The Japanese destroyed most of the data on these ships at the end of World War II, along with just about everything on their internal arrangements. That said, this edition features some new drawings of the hull structure, and the deck plans are a bit more detailed in places. Anyone seriously interested in scratch-building or super-detailing their 'Yamato' or 'Musashi,' or in the aesthetic details of Japanese warships, will find this book indispensable. If the devil is really in the details, than this book needs an exorcist. You'll find diagrams of chequer plate arrangements, the funnel's hood and gutter, the degaussing cable socket, the bridge's wind baffle, crane platforms, the turret awning stanchions, and so on and so forth, to an almost absurd extent. At 336 pages, this is the biggest "Anatomy" yet, and the most detailed since the one on the HMS 'Dreadnought.'

As someone who owned the original edition, this edition has some annoying omissions and quirks in presentation which keep me from giving it five stars. As nice as Mr.
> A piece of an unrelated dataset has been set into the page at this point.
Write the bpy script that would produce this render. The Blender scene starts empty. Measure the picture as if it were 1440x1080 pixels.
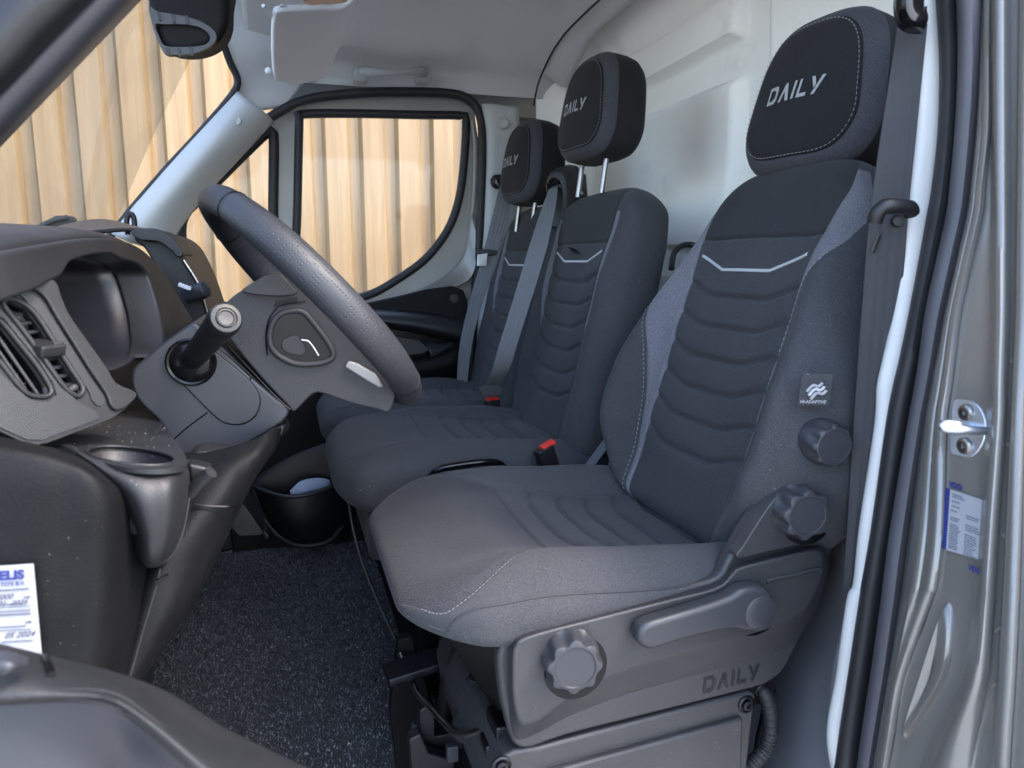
import bpy, bmesh, math, random
import numpy as np
from mathutils import Vector, Matrix
from mathutils.geometry import tessellate_polygon
random.seed(3); rng = np.random.default_rng(3)
S = bpy.context.scene
COL = S.collection
R = math.radians

# ------------------------------------------------------------------ camera
YAW, PIT = R(17.0), R(-9.3)
CAM = np.array([0.0, 0.0, 0.9])
FPX = 1040.0
cd = bpy.data.cameras.new('camera'); cam = bpy.data.objects.new('camera', cd); COL.objects.link(cam)
cam.location = CAM
cam.rotation_euler = (R(90) + PIT, 0, -YAW)
cd.sensor_width = 36; cd.lens = 36 * FPX / 1440
cd.clip_start = 0.02; cd.clip_end = 3000
cd.dof.use_dof = True; cd.dof.focus_distance = 1.2; cd.dof.aperture_fstop = 9.0
S.camera = cam

# ------------------------------------------------------------------ world, sun, exposure
SUN_EL, SUN_AZ = 52.0, 128.0           # azimuth measured from +Y towards +X
w = bpy.data.worlds.new('World'); S.world = w; w.use_nodes = True
nt = w.node_tree; bg = nt.nodes['Background']
sky = nt.nodes.new('ShaderNodeTexSky'); sky.sky_type = 'NISHITA'; sky.sun_disc = False
sky.sun_elevation = R(SUN_EL); sky.sun_rotation = R(SUN_AZ); sky.air_density = 1.0; sky.dust_density = 2.2; sky.ozone_density = 0.35
nt.links.new(sky.outputs[0], bg.inputs[0]); bg.inputs[1].default_value = 0.15
sl = bpy.data.lights.new('sun', 'SUN'); so = bpy.data.objects.new('sun', sl); COL.objects.link(so)
sl.energy = 0.5; sl.angle = R(10); sl.color = (1.0, 0.94, 0.85)
sdir = Vector((math.sin(R(SUN_AZ)) * math.cos(R(SUN_EL)), math.cos(R(SUN_AZ)) * math.cos(R(SUN_EL)), math.sin(R(SUN_EL))))
so.rotation_euler = sdir.to_track_quat('Z', 'Y').to_euler(); so.location = (0, 0, 10)
S.view_settings.view_transform = 'Standard'; S.view_settings.look = 'None'
S.view_settings.exposure = 3.45; S.view_settings.gamma = 1.0
S.render.engine = 'CYCLES'
S.cycles.max_bounces = 10; S.cycles.diffuse_bounces = 5; S.cycles.glossy_bounces = 4; S.cycles.transparent_max_bounces = 12
S.cycles.use_denoising = True; S.cycles.sample_clamp_indirect = 6.0
S.cycles.caustics_reflective = False; S.cycles.caustics_refractive = False

# ------------------------------------------------------------------ helpers
fw = np.array([math.sin(YAW) * math.cos(PIT), math.cos(YAW) * math.cos(PIT), math.sin(PIT)])
rt = np.array([math.cos(YAW), -math.sin(YAW), 0.0]); up = np.cross(rt, fw)

def P(px, py, v, ax='Y'):
    """the point of the real plane ax = v that the sight line through a photo pixel meets"""
    d = fw + rt * (px - 720) / FPX + up * (540 - py) / FPX
    i = 'XYZ'.index(ax)
    return CAM + d * ((v - CAM[i]) / d[i])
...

Draminski's computer models may be, whoever decided to present six to a page, with the middle pair falling right into the gutter, needs to find a new day job. Some of the plans aren't treated much better, with important details falling into the binding. Some of the earlier Anatomies got around this problem by separating the plans across two pages with an inch-wide space in the middle. Some of the plans have been reduced in scale to fit alongside the computer models, while others have been omitted completely in this edition. Many of the drawings depicting the interior arrangements of the 18-inch turrets and their ammunition handling facilities, ammunition cross-sections, and the main fire control computer are gone. Although the histories of the ship are more detailed, the introduction omits some of the tables and minor details that were in the first edition.

Although it has some irritating flaws, this is no doubt going to be THE go-to book for anyone seriously interested in these ships, or who intend to build one of the dozens of commercially available model kits of them. As much as it frustrates me that material from the original was removed, there's so much new detail in here that it's practically a new book, and any new books in this series are a good thing to me!